RECORDS SHOWN
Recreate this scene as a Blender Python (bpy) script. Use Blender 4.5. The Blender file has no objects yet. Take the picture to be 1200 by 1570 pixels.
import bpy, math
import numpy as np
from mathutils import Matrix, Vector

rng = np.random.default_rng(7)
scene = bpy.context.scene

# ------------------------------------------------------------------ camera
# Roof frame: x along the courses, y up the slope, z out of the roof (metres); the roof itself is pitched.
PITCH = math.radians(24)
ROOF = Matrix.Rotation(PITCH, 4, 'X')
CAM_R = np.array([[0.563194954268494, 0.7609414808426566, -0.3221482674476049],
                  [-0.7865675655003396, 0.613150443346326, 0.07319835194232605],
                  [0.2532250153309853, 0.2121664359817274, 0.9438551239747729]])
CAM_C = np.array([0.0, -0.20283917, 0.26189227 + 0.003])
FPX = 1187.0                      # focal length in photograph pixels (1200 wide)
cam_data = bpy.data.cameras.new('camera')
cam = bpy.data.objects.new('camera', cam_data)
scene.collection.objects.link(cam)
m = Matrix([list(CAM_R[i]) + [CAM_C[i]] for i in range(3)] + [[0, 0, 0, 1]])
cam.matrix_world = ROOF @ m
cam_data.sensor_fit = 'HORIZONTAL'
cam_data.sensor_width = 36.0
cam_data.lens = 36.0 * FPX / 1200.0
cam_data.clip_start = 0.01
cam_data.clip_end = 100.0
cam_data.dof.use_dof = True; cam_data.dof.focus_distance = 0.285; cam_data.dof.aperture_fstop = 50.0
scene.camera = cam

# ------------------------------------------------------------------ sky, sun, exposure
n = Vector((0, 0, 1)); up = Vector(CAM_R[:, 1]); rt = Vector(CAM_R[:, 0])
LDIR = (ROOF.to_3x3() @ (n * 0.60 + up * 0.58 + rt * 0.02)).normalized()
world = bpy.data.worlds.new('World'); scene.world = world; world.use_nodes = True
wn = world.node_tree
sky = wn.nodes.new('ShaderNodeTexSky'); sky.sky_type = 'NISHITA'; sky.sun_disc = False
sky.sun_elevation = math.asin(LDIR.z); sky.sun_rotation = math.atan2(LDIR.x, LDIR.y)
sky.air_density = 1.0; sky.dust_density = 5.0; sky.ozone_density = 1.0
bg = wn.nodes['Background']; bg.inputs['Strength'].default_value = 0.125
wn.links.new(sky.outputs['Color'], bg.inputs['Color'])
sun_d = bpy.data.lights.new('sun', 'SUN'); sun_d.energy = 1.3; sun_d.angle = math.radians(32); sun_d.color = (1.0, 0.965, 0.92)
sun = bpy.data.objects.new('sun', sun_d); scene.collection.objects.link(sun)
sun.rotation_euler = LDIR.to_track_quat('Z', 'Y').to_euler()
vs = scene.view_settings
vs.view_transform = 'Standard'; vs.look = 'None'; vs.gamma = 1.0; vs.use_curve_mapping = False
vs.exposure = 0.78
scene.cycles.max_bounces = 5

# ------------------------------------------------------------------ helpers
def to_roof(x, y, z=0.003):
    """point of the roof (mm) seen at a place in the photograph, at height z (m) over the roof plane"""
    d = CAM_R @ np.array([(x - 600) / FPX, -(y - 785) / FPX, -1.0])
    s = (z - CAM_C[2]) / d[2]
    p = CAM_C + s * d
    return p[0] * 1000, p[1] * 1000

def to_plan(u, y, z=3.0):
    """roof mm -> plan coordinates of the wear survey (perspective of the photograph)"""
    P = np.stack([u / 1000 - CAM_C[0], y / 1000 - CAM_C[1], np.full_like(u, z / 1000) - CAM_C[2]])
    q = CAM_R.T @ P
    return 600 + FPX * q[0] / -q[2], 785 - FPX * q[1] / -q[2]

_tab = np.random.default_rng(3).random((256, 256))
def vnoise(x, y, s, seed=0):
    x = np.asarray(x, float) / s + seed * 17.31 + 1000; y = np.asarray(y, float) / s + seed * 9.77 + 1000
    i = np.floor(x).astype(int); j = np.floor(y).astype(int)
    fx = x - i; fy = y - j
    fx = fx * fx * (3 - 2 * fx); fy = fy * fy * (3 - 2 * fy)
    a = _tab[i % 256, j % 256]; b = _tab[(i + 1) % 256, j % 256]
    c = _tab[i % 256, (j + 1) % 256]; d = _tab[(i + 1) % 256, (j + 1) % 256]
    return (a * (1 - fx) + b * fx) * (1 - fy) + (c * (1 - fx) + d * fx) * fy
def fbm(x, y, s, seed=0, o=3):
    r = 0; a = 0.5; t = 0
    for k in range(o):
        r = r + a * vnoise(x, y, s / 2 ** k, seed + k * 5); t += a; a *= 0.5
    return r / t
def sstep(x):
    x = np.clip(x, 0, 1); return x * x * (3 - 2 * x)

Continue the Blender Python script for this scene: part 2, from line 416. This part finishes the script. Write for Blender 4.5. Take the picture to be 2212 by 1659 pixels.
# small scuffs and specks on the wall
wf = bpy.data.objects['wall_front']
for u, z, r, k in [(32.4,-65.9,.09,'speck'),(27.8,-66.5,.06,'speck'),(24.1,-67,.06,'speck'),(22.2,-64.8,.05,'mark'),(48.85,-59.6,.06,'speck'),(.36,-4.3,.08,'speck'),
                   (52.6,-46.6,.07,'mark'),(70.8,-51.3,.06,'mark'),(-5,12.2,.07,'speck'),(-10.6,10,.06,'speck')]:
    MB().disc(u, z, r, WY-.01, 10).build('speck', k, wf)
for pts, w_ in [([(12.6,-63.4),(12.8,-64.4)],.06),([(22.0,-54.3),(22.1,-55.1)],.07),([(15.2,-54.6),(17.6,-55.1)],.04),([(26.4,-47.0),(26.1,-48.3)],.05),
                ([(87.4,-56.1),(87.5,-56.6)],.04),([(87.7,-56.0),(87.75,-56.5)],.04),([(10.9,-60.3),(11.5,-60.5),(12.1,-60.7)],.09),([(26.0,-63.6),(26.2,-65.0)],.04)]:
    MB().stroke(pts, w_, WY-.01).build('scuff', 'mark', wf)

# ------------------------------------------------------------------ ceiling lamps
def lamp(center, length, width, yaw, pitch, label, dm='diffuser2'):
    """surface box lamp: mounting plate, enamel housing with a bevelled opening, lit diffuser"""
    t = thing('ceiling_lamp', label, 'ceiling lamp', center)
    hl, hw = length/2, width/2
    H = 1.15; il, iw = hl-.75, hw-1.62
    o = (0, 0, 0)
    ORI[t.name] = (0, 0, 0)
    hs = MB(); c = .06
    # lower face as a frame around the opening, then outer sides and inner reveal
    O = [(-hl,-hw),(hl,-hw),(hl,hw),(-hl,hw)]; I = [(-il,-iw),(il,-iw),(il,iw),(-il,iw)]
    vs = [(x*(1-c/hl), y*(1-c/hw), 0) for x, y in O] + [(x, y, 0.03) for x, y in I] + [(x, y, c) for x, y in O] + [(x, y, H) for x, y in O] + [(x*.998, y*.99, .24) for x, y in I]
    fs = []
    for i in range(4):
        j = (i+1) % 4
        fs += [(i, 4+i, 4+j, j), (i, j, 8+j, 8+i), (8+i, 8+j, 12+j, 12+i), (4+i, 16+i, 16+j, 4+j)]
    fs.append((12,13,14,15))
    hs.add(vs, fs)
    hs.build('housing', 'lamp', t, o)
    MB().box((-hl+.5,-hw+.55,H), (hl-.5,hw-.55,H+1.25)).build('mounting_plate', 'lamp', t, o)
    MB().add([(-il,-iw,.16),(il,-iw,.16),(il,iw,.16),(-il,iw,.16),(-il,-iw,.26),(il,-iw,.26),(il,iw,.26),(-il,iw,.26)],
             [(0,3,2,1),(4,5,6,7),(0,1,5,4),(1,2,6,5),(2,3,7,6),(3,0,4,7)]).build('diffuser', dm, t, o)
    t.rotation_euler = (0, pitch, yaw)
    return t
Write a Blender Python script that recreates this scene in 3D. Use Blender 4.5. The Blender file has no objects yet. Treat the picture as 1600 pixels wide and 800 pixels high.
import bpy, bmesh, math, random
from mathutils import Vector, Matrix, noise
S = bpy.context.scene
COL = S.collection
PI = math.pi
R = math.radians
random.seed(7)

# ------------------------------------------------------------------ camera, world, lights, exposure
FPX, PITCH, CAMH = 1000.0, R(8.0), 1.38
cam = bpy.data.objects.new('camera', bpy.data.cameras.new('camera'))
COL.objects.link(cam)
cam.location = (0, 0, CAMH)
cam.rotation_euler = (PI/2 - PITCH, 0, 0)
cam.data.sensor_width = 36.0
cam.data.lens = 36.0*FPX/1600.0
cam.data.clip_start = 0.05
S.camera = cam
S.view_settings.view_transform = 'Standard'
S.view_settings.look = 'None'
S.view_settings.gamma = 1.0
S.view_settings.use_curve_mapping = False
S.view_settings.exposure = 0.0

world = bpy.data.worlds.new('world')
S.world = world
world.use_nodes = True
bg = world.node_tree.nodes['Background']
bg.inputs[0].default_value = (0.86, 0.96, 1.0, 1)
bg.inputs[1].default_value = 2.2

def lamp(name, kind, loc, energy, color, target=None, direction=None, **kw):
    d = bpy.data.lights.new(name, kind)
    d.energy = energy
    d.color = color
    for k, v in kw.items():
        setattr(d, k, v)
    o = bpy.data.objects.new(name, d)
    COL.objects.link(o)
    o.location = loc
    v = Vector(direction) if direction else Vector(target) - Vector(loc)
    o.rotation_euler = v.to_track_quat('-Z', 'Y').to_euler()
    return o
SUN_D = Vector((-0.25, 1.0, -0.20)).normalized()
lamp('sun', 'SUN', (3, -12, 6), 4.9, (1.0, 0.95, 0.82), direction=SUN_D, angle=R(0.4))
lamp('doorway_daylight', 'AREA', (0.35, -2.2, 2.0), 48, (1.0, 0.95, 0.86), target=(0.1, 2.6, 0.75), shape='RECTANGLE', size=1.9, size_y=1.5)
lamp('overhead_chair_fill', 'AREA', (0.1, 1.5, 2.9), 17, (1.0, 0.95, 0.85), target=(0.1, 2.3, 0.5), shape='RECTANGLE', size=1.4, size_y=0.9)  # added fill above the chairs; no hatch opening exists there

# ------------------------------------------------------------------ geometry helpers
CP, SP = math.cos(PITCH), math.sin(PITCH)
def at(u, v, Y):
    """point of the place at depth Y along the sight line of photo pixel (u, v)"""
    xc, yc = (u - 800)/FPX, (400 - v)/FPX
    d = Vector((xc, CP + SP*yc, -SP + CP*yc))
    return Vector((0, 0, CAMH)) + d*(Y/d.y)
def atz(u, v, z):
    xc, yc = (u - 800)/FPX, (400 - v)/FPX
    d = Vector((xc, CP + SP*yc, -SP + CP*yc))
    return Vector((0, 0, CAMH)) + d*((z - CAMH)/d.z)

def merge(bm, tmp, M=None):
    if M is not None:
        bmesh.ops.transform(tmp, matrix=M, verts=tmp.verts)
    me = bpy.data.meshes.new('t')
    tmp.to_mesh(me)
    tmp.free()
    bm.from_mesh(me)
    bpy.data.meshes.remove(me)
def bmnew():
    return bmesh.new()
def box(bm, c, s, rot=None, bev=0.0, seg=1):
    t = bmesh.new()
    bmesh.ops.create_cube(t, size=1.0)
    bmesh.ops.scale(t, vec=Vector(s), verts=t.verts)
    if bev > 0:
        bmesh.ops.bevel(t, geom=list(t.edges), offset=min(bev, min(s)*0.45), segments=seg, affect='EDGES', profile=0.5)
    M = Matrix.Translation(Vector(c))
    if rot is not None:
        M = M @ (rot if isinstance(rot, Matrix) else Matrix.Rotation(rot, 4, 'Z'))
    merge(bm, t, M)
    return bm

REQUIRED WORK
From the first line of the records above to the line that contains "scene = bpy.context.scene", quote each line exactly.

TASK RESULT
Recreate this scene as a Blender Python (bpy) script. Use Blender 4.5. The Blender file has no objects yet. Take the picture to be 1200 by 1570 pixels.
import bpy, math
import numpy as np
from mathutils import Matrix, Vector

rng = np.random.default_rng(7)
scene = bpy.context.scene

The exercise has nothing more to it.